Monday, December 4, 2017

Drug Honkey - Hail Satan (2005)

It's important to note that I'm coming at Hail Satan in reverse, having already been smitten with both of Drug Honkey's latest albums Cloak of Skies and Ghost in the Fire, and also digging the record Death Dub prior to those, though that one took me several spins to really start to appreciate. This is actually the sophomore for the Chicago narco-doom fiends, and naturally a lot more raw than the aesthetics they'll continue to develop as they progress. That's not to say this doesn't share traits in common, or that the later efforts lose the sense of repulsive primacy established on the earlier pieces, but here it's not simply a disparity in composition but also in the more primitive production being exhibited. With an impending re-release through Hohlraum records, however, it was actually cool to travel back and experience this with the knowledge of how it would develop.

Hail Satan might have an overt, provocative title, but in truth is not thematically abstracted from other Drug Honkey efforts. Subjects like drug abuse, depression, and institutional rebellion are legion, and often represented with extremely minimalist lyrical patterns that care about little more than getting their point across (i.e. "Reject Religion"). These actually work to the benefit of the songs, because Honkey Head's performance here is positively manic, the true driving force of the disc, and these succinct and straightforward lines becomes mantras that he can repeat over the dissonant mire of the instruments, altering his pitch between barks, growls,  nasally cleans, and other tones that head even further out into the deeps, stretching at the outer membranes of sanity. Slathered in reverb and other effects, they definitely become the most pronounced feature on the disc, possibly a little loud in the mix on some sequences, but critical to narrating the tempest of emotional turmoil that the album is created to deal with. I stress this because for some listeners, they'll prove the make or break factor for immersion into the album as a whole, never shying away from an overload of eccentricity.
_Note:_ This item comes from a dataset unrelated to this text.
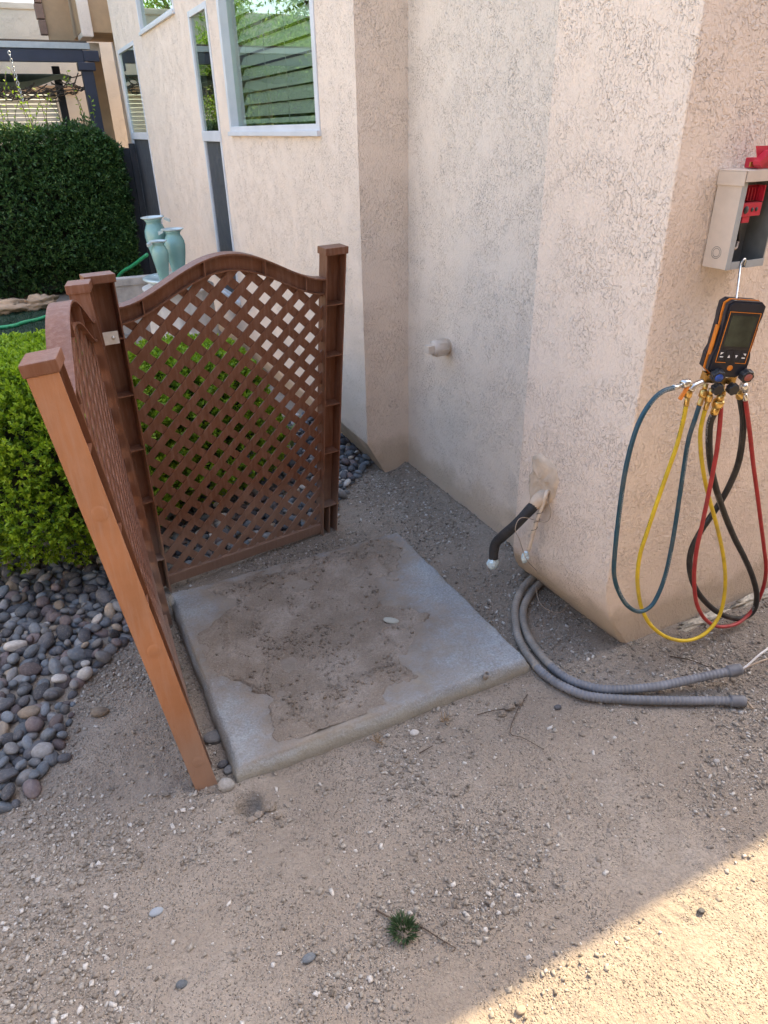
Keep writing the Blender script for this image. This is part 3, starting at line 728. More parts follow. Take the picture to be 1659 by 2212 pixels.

Musically, the album is also really simple, with dingy and distorted guitars splayed out in largely patterns of open notes, thinner and buzzing rather than dense and choking, and sometimes striking some hideous and disturbing dissonance, which creates a contrast against the more predictable notes ringing out. Bass-lines are leaden, almost industrial grooves, and the drums limp along in a drugged, hypnotic certainty that allows all these conflicts to crash above them and alongside them. Add to this a bevy of electronics, ambiance and mix effects, and depth is created even where there is an utter lack of complexity. Some tunes are less structured than others, or creep along at a funereal doom pace not unlike an Esoteric, where others revel in an archaic industrial metal framework redolent of Godflesh or Treponem Pal. The deeper into the album, when you hit on a tune like "Silver Lining", affairs become even stranger, like layers of thick and angry skin have been peeled back and you're entering another level of confusion. The whole experience has a live, improvisational backbone, perhaps with a few initial directions that are then left to mutate into bedlam.

It's cool. It's not Cloak of Skies cool, nor Ghost in the Fire cool, because there are added layers of exhilaration and texture on those records. But, being forewarned about what sorts of ugly and hallucinogenic aural hues the Chicago quarter tend to choose to paint with, I certainly connected with the aggravation and despair that swells up in every single track here. The album feels like you're being slowly dragged, at some heightened level of intoxication, through the streets of a filthy urban sprawl, possibly by someone who just mugged or drugged you, listening to the sounds of abuse, addiction and anxiety being shouted from the higher story windows of dank alleys, occasionally being nudged by street refuse, manhole covers half-ajar, or splashed through the piss and rain and whatever the fuck else has mixed in with them. Exhausting, entropic and effective.